Les rectifications successives de ces mêmes huiles présentent un autre phénomène confirmatif de cette théorie. À chaque fois qu’on les distille, il reste un peu de charbon au fond de la cornue, en même temps il se forme un peu d’eau par la combinaison de l’oxygène de l’air des vaisseaux avec l’hydrogène de l’huile. Comme ce même phénomène a lieu à chaque distillation de la même huile, il en résulte qu’au bout d’un grand nombre de rectifications successives, sur-tout si on opère à un degré de feu un peu fort & dans des vaisseaux d’une capacité un peu grande, la totalité de l’huile se trouve décomposée, & l’on parvient à la convertir entièrement en eau & en charbon. Cette décomposition totale de l’huile, par des rectifications répétées, est beaucoup plus longue & beaucoup plus difficile, quand on opère avec des vaisseaux d’une petite capacité, & sur-tout à un degré de feu lent & peu supérieur à celui de l’eau bouillante. Je rendrai compte à l’Académie, dans un Mémoire particulier, du détail de mes expériences sur cette décomposition des huiles ; mais ce que j’ai dit me paroît suffire pour donner des idées précises de la constitution des matières végétales & animales, & de leur décomposition par le feu.

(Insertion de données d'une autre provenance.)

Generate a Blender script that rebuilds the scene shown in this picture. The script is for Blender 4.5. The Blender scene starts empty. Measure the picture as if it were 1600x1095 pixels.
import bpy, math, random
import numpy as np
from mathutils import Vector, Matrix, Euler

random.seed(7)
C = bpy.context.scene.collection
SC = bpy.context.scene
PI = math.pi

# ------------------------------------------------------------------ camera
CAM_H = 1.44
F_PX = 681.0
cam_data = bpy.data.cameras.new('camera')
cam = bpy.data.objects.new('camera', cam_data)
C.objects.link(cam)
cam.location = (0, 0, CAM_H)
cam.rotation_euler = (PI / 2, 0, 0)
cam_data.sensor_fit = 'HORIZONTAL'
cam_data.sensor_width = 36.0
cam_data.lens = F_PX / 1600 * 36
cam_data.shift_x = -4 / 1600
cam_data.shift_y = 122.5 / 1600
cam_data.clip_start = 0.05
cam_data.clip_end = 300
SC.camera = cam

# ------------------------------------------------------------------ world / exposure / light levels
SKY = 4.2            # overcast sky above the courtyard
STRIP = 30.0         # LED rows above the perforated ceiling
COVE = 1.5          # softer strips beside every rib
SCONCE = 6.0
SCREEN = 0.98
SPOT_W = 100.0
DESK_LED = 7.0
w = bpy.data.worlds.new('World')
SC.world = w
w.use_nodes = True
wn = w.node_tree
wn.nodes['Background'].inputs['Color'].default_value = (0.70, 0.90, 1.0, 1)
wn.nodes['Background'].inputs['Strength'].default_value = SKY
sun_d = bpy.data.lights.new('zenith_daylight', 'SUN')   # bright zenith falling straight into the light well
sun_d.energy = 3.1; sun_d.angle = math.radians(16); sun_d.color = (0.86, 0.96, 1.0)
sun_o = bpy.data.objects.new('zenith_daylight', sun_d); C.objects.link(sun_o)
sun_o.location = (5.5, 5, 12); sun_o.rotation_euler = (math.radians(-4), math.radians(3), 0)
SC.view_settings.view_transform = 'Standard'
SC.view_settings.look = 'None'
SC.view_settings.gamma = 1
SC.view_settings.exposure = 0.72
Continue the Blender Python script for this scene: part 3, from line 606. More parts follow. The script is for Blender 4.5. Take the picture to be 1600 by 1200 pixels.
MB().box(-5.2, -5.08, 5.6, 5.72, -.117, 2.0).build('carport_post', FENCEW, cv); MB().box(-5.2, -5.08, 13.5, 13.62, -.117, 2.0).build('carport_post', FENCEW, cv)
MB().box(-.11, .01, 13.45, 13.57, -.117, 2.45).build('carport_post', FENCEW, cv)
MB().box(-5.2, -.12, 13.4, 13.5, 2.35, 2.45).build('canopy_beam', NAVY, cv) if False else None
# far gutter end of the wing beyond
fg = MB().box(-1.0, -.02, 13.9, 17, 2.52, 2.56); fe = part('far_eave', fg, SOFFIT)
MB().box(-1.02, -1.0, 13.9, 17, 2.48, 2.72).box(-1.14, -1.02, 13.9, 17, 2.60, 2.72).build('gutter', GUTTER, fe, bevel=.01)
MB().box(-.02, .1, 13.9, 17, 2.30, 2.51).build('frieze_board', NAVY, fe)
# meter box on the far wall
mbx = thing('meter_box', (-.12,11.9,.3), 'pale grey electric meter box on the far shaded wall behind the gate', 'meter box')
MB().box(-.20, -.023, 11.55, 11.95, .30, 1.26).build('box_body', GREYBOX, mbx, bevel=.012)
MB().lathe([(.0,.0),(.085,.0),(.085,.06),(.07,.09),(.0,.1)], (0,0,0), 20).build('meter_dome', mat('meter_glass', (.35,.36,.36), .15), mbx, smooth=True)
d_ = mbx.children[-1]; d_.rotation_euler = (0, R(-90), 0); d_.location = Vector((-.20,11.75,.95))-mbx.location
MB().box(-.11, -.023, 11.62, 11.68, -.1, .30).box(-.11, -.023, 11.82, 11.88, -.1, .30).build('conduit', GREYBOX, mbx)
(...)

  1. On conçoit que je suppose ici des végétaux réduits à l’état de dessication parfaite, & qu’à l’égard de l’huile, je n’entends pas parler des végétaux qui en fournissent, soit par expression à froid, soit par une chaleur qui n’excede pas celle de l’eau bouillante. Il n’est ici question que de l’huile empyreumatique qu’on obtient par la distillation à feu nud, à un degré de feu supérieur à l’eau bouillante. C’est cette huile seule que j’annonce être un produit de l’opération. On peut voir ce que j’ai publié à cet égard dans le volume de l’Académie, année 1786.